Why Blog?

It seems like this blogging thing will never get past novelty level for most people. I see so many people set up blogs just to have one, it seems, and it’s tough to keep any momentum going in this medium when you don’t know why you’re doing it.

And then you stumble across a guy like Scot McKnight, who blogs prolifically. The guy posts anywhere from 2-4 things a day, writes books and is a professor too. It boggles the mind. One of the questions he often gets asked is, “how do you do it?” His post, Writing — On the Side answers this question and has some gems for me as I evaluate whether or not I can “make time” for this blogging thing in the midst of busy school life.

He insists that writing can’t be done on the side. He says:

…writing is a lifestyle, a way of life, a way of being, a modus operandi, a way of breathing and eating and drinking. Better yet, writing is a way of learning, a way of coming to know what someone wants to know, a way of discovering.

Writing is not something to do when everything else is cleared off the desk; no, it is something that makes order of the desk. I don’t get up wondering what I will write about, but I write about what I’m wondering. (That’s almost Chestertonian.) In other words, as Augustine spoke of “faith seeking understanding,” so writing is a pen seeking understanding.

I love what he had to say there. For me, writing is something that I love, and I think that I especially need an outlet like blogging while I’m in school precisely because I have to do so much writing here that I most definitely do not love. It could just as easily be a journal as a blog, but a blog is something that allows some interaction, which is kind of cool. Oh, and it lets my inner geek have something to fiddle with too. To close, some final words from Scot:

…writing isn’t done on the side. It’s in the soul, it’s a way of being, and it’s not for everyone. It’s a scribbler’s itch to get it down.

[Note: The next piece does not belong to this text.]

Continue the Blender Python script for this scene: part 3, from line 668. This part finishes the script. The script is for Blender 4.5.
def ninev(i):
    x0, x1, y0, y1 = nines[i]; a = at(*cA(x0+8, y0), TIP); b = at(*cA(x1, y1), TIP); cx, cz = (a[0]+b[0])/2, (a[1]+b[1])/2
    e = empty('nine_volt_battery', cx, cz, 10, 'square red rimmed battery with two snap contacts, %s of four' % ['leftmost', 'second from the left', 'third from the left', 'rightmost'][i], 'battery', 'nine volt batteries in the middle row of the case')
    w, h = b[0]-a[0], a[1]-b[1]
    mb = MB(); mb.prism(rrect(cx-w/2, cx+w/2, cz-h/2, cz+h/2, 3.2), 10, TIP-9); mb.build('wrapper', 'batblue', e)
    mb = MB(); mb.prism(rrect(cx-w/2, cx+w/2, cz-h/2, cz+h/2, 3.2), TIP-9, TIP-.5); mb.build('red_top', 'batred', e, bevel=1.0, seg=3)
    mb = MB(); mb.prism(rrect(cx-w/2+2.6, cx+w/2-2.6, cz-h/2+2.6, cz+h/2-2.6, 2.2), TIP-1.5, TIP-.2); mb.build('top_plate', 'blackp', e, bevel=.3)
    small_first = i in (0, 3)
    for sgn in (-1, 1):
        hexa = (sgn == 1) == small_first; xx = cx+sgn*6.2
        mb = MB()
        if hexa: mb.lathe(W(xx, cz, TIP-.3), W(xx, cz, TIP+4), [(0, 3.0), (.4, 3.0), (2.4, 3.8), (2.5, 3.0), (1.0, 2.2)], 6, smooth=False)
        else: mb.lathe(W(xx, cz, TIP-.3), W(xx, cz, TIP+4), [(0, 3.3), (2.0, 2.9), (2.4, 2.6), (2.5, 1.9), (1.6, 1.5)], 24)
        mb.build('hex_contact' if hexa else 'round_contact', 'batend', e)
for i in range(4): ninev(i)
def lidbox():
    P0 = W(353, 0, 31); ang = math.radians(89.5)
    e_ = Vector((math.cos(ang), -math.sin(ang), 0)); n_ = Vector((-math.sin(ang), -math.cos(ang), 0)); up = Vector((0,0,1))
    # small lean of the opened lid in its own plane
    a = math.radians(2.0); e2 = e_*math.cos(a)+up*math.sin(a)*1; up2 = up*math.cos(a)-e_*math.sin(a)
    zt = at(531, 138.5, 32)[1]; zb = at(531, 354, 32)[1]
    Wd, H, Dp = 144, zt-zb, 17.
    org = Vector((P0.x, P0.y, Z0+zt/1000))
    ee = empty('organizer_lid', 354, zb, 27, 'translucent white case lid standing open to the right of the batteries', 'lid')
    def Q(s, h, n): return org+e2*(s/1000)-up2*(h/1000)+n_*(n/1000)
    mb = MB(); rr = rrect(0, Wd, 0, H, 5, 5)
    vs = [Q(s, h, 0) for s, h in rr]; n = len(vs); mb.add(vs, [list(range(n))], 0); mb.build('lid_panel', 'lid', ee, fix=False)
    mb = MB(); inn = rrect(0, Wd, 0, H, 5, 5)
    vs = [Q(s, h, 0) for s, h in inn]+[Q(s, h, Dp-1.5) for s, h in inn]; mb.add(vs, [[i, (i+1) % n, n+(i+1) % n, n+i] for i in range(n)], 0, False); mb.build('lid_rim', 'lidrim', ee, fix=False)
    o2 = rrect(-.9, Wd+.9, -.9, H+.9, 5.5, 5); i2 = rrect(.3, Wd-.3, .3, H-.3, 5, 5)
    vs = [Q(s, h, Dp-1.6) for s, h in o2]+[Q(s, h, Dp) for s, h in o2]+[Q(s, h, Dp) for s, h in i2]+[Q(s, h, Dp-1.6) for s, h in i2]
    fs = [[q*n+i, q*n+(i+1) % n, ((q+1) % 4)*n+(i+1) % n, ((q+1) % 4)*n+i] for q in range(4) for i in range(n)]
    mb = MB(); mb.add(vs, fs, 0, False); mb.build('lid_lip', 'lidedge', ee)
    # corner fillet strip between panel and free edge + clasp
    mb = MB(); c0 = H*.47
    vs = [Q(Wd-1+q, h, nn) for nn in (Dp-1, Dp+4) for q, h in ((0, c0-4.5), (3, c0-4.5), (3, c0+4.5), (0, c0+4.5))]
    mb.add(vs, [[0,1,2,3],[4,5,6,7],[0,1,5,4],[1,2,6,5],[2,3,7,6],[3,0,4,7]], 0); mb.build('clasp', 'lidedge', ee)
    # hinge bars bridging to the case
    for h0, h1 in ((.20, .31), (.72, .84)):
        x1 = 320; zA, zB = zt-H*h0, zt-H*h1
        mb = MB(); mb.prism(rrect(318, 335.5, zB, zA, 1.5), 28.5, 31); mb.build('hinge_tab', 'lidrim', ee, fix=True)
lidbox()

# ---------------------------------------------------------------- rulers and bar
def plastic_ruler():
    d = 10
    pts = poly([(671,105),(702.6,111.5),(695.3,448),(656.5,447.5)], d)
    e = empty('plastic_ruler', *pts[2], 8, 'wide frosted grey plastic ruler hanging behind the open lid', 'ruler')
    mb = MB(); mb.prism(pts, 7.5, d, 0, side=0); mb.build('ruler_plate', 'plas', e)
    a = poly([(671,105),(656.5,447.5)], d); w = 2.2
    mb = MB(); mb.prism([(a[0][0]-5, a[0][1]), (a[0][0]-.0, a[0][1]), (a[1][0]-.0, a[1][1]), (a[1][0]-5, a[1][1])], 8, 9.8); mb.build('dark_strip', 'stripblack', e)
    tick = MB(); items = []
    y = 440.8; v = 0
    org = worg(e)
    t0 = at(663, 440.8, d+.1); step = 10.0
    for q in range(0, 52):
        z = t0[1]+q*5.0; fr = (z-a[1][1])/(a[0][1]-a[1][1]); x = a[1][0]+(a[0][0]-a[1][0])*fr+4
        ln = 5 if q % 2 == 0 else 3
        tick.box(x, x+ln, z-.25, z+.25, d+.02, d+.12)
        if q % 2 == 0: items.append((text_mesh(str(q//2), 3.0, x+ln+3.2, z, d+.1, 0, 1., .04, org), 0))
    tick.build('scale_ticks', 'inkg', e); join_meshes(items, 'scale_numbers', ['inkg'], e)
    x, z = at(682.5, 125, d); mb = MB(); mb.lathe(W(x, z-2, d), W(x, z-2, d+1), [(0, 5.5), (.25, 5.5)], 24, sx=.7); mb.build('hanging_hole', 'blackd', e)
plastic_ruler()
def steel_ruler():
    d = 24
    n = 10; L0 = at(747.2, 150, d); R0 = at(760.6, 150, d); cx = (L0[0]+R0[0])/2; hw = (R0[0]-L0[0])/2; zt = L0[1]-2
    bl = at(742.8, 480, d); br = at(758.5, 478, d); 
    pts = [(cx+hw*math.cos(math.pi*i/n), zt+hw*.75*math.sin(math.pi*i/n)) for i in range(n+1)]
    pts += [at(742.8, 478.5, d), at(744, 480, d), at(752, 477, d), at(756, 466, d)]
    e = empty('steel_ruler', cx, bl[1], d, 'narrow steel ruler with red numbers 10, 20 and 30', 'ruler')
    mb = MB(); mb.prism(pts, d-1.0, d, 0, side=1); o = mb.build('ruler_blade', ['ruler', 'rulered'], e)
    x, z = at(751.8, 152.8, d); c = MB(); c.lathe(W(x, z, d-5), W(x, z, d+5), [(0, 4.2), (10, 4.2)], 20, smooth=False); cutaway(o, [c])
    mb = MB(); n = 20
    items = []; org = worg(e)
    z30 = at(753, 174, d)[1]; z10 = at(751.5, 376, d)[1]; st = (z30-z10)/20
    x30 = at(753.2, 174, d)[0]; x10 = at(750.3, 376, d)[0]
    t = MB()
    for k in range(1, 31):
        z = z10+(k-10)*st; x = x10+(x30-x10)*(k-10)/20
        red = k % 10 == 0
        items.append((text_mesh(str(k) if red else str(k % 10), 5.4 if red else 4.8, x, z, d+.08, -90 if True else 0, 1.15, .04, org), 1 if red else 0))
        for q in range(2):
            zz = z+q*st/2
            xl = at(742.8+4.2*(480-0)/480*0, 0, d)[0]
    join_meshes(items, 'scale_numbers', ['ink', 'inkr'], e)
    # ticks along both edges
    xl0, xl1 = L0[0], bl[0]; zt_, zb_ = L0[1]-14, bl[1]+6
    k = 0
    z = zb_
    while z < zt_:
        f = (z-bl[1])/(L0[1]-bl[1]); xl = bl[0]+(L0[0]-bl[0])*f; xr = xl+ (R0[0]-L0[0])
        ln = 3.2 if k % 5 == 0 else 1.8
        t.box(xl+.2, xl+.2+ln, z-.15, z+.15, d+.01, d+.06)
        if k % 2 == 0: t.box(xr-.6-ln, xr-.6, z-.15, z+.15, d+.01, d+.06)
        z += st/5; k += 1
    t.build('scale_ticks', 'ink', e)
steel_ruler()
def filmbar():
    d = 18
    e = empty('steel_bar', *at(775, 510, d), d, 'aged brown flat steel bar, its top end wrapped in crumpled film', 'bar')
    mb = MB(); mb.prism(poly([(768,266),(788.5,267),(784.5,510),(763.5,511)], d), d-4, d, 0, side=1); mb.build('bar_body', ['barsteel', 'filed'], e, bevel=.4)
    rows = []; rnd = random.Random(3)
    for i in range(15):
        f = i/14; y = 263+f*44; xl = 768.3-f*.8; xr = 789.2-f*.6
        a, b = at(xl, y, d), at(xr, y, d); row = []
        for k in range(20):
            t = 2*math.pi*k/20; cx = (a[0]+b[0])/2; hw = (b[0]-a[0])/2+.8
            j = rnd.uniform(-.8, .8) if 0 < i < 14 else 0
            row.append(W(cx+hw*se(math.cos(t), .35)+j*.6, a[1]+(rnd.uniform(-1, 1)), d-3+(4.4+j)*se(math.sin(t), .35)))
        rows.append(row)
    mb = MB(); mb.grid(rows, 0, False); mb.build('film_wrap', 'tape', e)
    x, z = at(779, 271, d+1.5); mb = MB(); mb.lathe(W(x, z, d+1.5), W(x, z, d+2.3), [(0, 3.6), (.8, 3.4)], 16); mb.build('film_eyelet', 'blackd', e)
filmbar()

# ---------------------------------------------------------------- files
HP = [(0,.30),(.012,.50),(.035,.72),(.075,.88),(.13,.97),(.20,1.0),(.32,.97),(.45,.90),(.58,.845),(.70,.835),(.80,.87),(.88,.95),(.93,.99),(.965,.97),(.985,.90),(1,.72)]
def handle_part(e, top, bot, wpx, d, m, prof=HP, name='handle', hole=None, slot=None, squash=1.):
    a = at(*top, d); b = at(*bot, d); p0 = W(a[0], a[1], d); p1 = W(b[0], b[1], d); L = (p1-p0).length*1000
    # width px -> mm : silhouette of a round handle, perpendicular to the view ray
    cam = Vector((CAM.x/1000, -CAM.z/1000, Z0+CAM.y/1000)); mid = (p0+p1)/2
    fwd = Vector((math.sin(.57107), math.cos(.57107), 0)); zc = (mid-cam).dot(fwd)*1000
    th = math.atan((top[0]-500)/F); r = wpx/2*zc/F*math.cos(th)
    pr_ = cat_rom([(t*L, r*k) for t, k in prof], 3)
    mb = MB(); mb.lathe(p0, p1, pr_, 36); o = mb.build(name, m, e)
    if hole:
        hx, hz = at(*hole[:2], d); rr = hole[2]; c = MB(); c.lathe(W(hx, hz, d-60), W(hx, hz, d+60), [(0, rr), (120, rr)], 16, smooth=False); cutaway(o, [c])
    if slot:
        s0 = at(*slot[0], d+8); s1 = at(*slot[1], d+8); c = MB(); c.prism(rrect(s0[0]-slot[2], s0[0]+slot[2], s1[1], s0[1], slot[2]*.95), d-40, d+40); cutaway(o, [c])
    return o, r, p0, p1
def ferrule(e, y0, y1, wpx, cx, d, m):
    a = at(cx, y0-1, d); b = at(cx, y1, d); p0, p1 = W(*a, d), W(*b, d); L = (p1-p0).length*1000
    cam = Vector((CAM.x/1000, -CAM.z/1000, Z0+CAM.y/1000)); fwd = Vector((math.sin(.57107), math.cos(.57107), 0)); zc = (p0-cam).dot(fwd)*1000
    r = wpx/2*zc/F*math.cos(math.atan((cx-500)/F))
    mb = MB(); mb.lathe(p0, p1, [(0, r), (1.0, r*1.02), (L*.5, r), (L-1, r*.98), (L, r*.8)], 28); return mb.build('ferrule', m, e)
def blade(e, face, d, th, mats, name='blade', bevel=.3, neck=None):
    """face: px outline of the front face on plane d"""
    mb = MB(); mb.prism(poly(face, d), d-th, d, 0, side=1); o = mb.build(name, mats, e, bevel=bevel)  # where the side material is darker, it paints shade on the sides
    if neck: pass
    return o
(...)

7 responses to “Why Blog?”

  1. Thanks for sharing this. It’s great to get some insights into Scot’s writing habits. I wish more academics followed Scot’s lead with blogging.

  2. Indeed. My eyes usually glaze over once I get part way through the first paragraph of most academic bloggers I read. They’re writing (usually) for academics only.

  3. I had read that post too. It really is quite amazing how much that guy posts on his blog.

    I actually hooped the url’s to the “blogs of interest” on your blog and read them regularly.

  4. I just visit the sites regularly.

    First off, though you’ve explained the concept to me, I don’t know how I’d actually go about setting one up.

    Secondly, most of those blogs, especially Scot McKnight’s, Emergent Village, and God’s Politics, update so regularly that I rarely go by their sites without finding something new to read.

  5. Fair enough… it probably works fine for what you want, but if you start having more than a handful of blogs that you enjoy reading, feed readers are the way to go. Maybe I’ll show you when I’m out for Christmas… or maybe not.